For the full year, losses were more than twice that -- $0.39 per share. Sales increased 28% year over year in Q4, but despite management saying it made "significant progress against our strategic plan," sales grew only 1% for the full year. Furthermore, Ballard's gross profit margin was cut by 700 basis points to just 13% for the year. Add in higher operating costs -- up 68% year over year, or twice the rate of sales growth even in Q4 -- and it's easy to see why losses ballooned.

Now what

Ballard warned that it will "increase investments" even further in 2022 -- spending as much as 57% more as operating costs surge from $102 million last year to anywhere from $140 million to $160 million this year. Management did not, however, promise that revenue will grow at anywhere near the pace of costs, which naturally raised questions as to whether investors should expect losses to grow even greater in the fuel cell sector in 2022.

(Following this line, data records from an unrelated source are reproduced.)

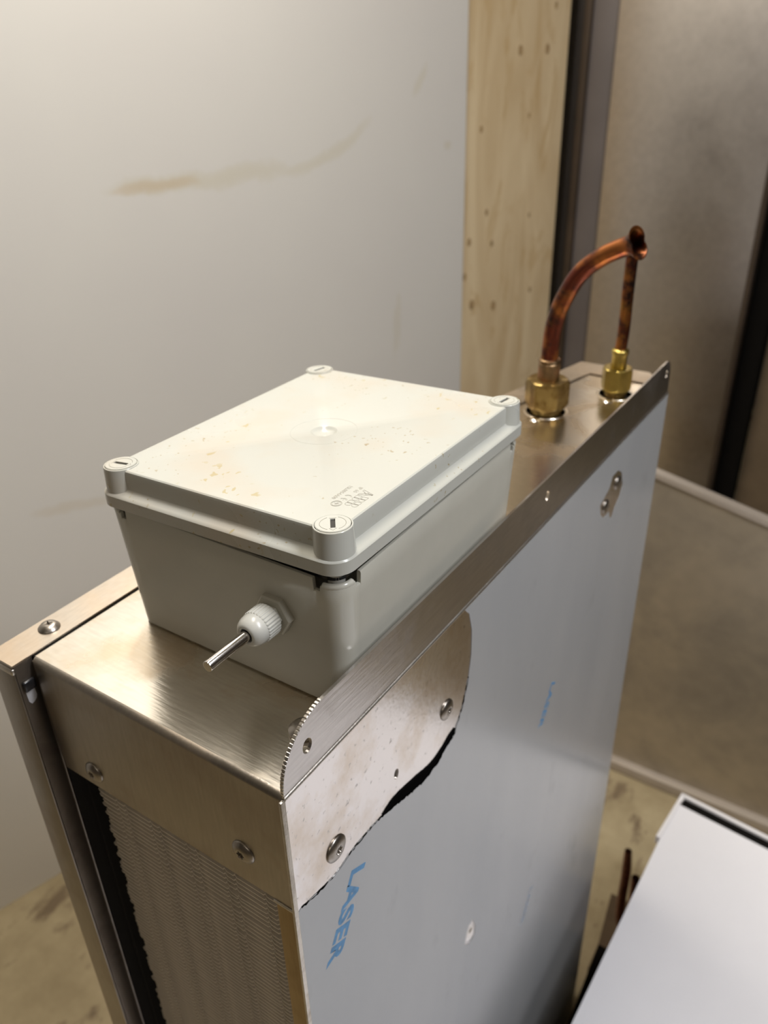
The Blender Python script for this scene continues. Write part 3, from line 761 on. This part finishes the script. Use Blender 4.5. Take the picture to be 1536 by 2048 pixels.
for (cu, cv) in ((0, 0), (-BW, 0), (0, BL), (-BW, BL)):
    add_lathe(bm, [(10.9, -16.0), (10.9, -15.0), (10.75, -14), (10.3, -1.0), (10.2, .35), (9.95, .65), (9.5, .65), (9.35, .4), (9.3, .05)], lp(cu, cv), nrm, 40, cap0=False, cap1=False)
lid = finish('lid', bm, M['lid'], jb, angle=32)
# fine moulded ring round the dimple
bm = B()
def ring_arc(bm, c, r, a0, a1, w, th=.22, n=30):
    pts = [lp(c[0] + r * math.cos(math.radians(a0 + (a1 - a0) * i / n)), c[1] + r * math.sin(math.radians(a0 + (a1 - a0) * i / n)), w) for i in range(n + 1)]
    add_tube(bm, pts, th, 6)
ring_arc(bm, CD, 21, 0, 359, 0.0, .12, 60); finish('moulded_ring', bm, M['lid'], jb)
# screw caps
def cap(cu, cv, sdir):
    a = math.atan2(sdir[1], sdir[0]); ca, sa = math.cos(a), math.sin(a)
    def to3(x, y, h): return lp(cu + ca * x - sa * y, cv + sa * x + ca * y, h - .3)
    bm = B(); L, Wd = 4.7, 1.25
    add_plate(bm, circ(0, 0, 8.7, n=48), [[(-L, -Wd), (L, -Wd), (L, Wd), (-L, Wd)]], 1.3, to3)
    add_plate(bm, circ(0, 0, 9.0, n=48), [circ(0, 0, 7.9, n=40)], 1.12, to3)
    o = finish('screw_cap', bm, M['lid'], jb, smooth=False)
    bm = B(); add_plate(bm, [(-L - .3, -Wd - .3), (L + .3, -Wd - .3), (L + .3, Wd + .3), (-L - .3, Wd + .3)], [], .3, lambda x, y, h: to3(x, y, h * .5 + .36)); finish('cap_slot', bm, M['slot'], o, smooth=False)  # near-black slot floor, its colour stands in for the shade of depth
    bm = B()
    for s0, s1 in ((25, 155), (205, 335)):
        pts = [to3(6.6 * math.cos(math.radians(q)), 6.6 * math.sin(math.radians(q)), 1.3) for q in range(s0, s1 + 1, 10)]; add_tube(bm, pts, .16, 6)
    pts = [to3(-L - .5, Wd + .6, 1.3), to3(-L - 2.4, 0, 1.3), to3(-L - .5, -Wd - .6, 1.3)]; add_tube(bm, pts, .14, 6)
    pts = [to3(L + .6, Wd + .6, 1.3), to3(L + .6, -Wd - .6, 1.3)]; add_tube(bm, pts, .14, 6)
    finish('cap_mark', bm, M['mark'], o)
cap(0, 0, (-8.5, 11.2)); cap(-BW, 0, (-13.5, -2.4)); cap(-BW, BL, (2.9, 12)); cap(0, BL, (1.9, 13.5))

# moulded lettering on the lid: reads towards -v with its top towards +u
def lt(u0, v0): return lambda x, y, h: lp(u0 + y, v0 - x, .03 + h)
def poly_line(bm, pts, to3, th=.10, closed=False):
    P = [to3(p[0], p[1], 0.02) for p in pts]
    if closed: P.append(P[0].copy())
    for a, b2 in zip(P, P[1:]): add_tube(bm, [a, b2], th, 5)
bm = B(); o3 = lt(-8.0, 39.2)
# outlined block capitals split by a cross
def letter(kind, x0, w, h):
    g = .35; mx_, my = x0 + w / 2, h * .52
    if kind == 'A':
        poly_line(bm, [(x0, 0), (x0 + w * .42, h), (mx_ - g / 2, h), (mx_ - g / 2, my + g), (x0 + w * .27, my + g)], o3)
        poly_line(bm, [(x0, 0), (x0 + 1.5, 0), (x0 + w * .34, h * .26), (mx_ - g / 2, h * .26), (mx_ - g / 2, my - g), (x0 + w * .2, my - g)], o3)
        poly_line(bm, [(x0 + w, 0), (x0 + w * .58, h), (mx_ + g / 2, h), (mx_ + g / 2, my + g), (x0 + w * .73, my + g)], o3)
        poly_line(bm, [(x0 + w, 0), (x0 + w - 1.5, 0), (x0 + w * .66, h * .26), (mx_ + g / 2, h * .26), (mx_ + g / 2, my - g), (x0 + w * .8, my - g)], o3)
    else:
        poly_line(bm, [(x0, h), (mx_ - g / 2, h), (mx_ - g / 2, my + g), (x0, my + g)], o3, closed=True)
        poly_line(bm, [(x0, 0), (mx_ - g / 2, 0), (mx_ - g / 2, my - g), (x0, my - g)], o3, closed=True)
        for s, y0, y1 in ((1, my + g, h), (1, 0, my - g)):
            arc = [(mx_ + g / 2, y0)] + [(x0 + w * .78 + (w * .22) * math.cos(math.radians(q)), (y0 + y1) / 2 + (y1 - y0) / 2 * math.sin(math.radians(q))) for q in range(-90, 91, 30)] + [(mx_ + g / 2, y1)]
            poly_line(bm, arc, o3, closed=True)
letter('A', 0, 6.2, 7.4); letter('B', 6.9, 5.6, 7.4); letter('B', 13.2, 5.6, 7.4)
finish('maker_logo', bm, M['mark'], lid)
bm = B(); text_mesh(bm, 'IP 65', 3.4, lt(-12.2, 41.2), .05); finish('protection_rating', bm, M['mark'], lid)
bm = B()
for cx_, mid in ((2.0, False), (6.2, True)):
    o3 = lt(-11.2, 31.0)
    for rr_ in (1.9, 2.5): poly_line(bm, [(cx_ + 1 - rr_ * math.cos(math.radians(q)), rr_ * math.sin(math.radians(q))) for q in range(-65, 66, 13)], o3, .08)
    if mid: poly_line(bm, [(cx_ - .6, 0), (cx_ + 1, 0)], o3, .08)
finish('conformity_mark', bm, M['mark'], lid)
bm = B(); o3 = lt(-12.0, 19.4)
for rr_ in (3.0, 2.5): poly_line(bm, [(rr_ * math.cos(math.radians(q)), rr_ * math.sin(math.radians(q))) for q in range(0, 360, 20)], o3, .1, True)
poly_line(bm, [(-1.5, 0), (1.5, 0)], o3, .1); poly_line(bm, [(0, -1.5), (0, 1.5)], o3, .1); poly_line(bm, [(-1.3, 1), (0, -.4), (1.3, 1.1)], o3, .1)
finish('round_mark', bm, M['mark'], lid)
bm = B(); text_mesh(bm, '1SL0854A00', 3.4, lt(-18.0, 40.3), .05, space=1.0); finish('type_number', bm, M['mark'], lid)

# cable gland with probe
GX, GZ = -49.2, 55.4; GY = 62.6
bm = B(); add_lathe(bm, [(12.6, 0), (12.6, 4.4), (11.6, 5.2), (7.6, 5.2), (7.6, 9)], (GX, GY, GZ), (0, -1, 0), 6, up=(0, 0, 1)); nut = finish('gland_nut', bm, M['body'], jb, angle=25)
def ribs(k, i): return 1.0 + (0.035 if (i // 2) % 2 else 0.0) if 1 <= k <= 4 else 1.0
bm = B(); add_lathe(bm, [(7.9, 7.6), (8.8, 7.8), (9.3, 8.6), (9.3, 17.0), (9.0, 17.6)], (GX, GY, GZ), (0, -1, 0), 120, ribs)
finish('gland_cap', bm, M['gland'], jb, angle=20)
bm = B(); add_lathe(bm, [(9.0, 17.2), (9.1, 18.8), (8.9, 21), (8.0, 23.4), (6.6, 25.2), (5.0, 26.0), (4.2, 25.7), (3.9, 24.0), (3.9, 20)], (GX, GY, GZ), (0, -1, 0), 48)
finish('gland_dome', bm, M['gland'], jb, angle=60)
bm = B(); add_lathe(bm, [(3.85, 20), (3.85, 25.2), (3.3, 25.6), (3.2, 21)], (GX, GY, GZ), (0, -1, 0), 32); finish('rubber_seal', bm, M['blackplastic'], jb)
bm = B(); add_lathe(bm, [(3.05, 10), (3.05, 53.4), (2.9, 54.0), (2.3, 54.1), (0, 53.7)], (GX, GY, GZ), (0, -1, 0), 36); finish('steel_probe', bm, M['shiny'], jb, label='shiny steel sensor rod')

# ------------------------------------------------------------------ blue print on the film
def printed(s, start, d, size, mat, nm='film_print', squeeze=1.0):
    d = Vector(d).normalized(); up = Vector((-d.y, d.x))      # reading direction in (y, z), letter tops
    def to3(x, y, h): q = Vector(start) + d * x * squeeze + up * y; return (0.30 + h, q.x, q.y)
    bm = B(); text_mesh(bm, s, size, to3, .04, space=1.06, bold=.8 * (size / 21) ** 2); return finish(nm, bm, M[mat], film)
printed('LASER', (50.5, -109.5), (-34, -62), 21.5, 'blue', squeeze=1.05)
printed('LASER', (365, -198), (-32, -47), 16, 'blue')
printed('LASER', (361, -493), (-28, -49), 16, 'blue_faint')

# plywood knots, flat dark discs set flush in the face
for (kt, kz, kr) in [(1459, 307, 7), (1549, 308, 7), (1370, -9, 5), (1315, -66, 6), (1391, -80, 5), (1303, -141, 6), (1540, -214, 5), (1329, -210, 8), (1405, -227, 8), (1344, 163, 5), (1570, 389, 5), (1520, -34, 4), (1500, 180, 4)]:
    bm = B(); add_plate(bm, circ(kt, kz, kr, kr * 1.5, 14), [], .4, lambda a, b2, h: wallpt(a, 3 - h, b2)); finish('knot', bm, M['knot'], ply, smooth=False)
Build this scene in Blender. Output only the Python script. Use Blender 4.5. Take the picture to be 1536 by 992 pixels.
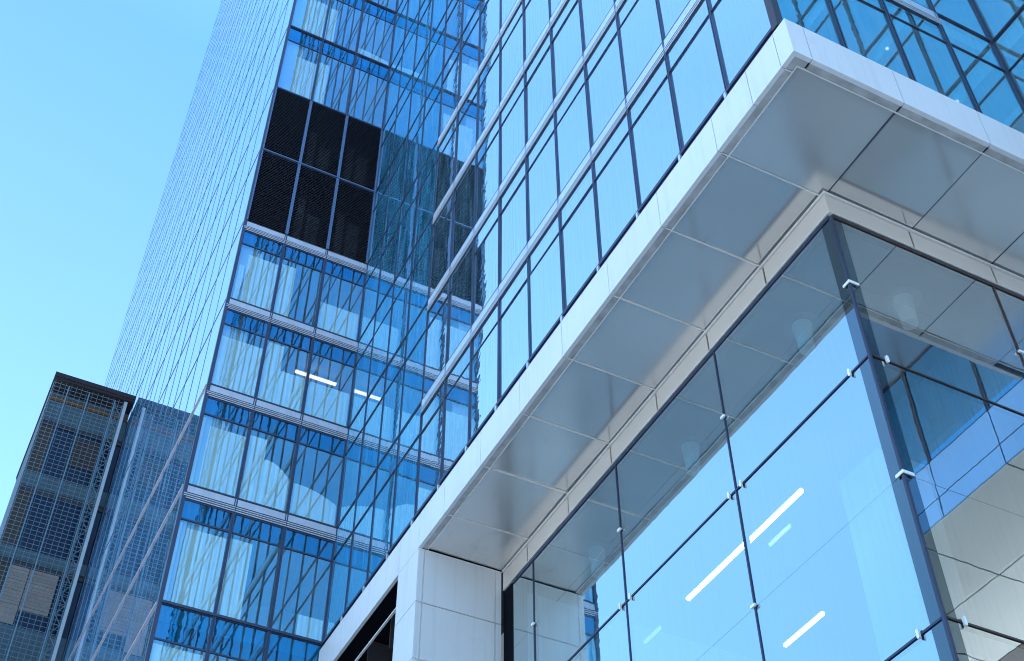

Indeed, seeming to confirm these fears, Nikola poured salt in the wound Friday, filing a prospectus with the Securities and Exchange Commission (SEC) advising that one of its shareholders, Tumim Stone Capital LLC, plans to resell some 17 million shares of Nikola, worth roughly $120 million at current prices. None of this money will go to Nikola, but the company reminded investors that it is itself continuing to sell shares directly to Tumim (which appears to be turning around and reselling them, presumably at a profit for itself) in order to raise as much as $300 million in cash for its own operations.  

It all gives the impression of a lot of investor money being poured into fuel cell stocks -- the prices of which nevertheless continue to tumble.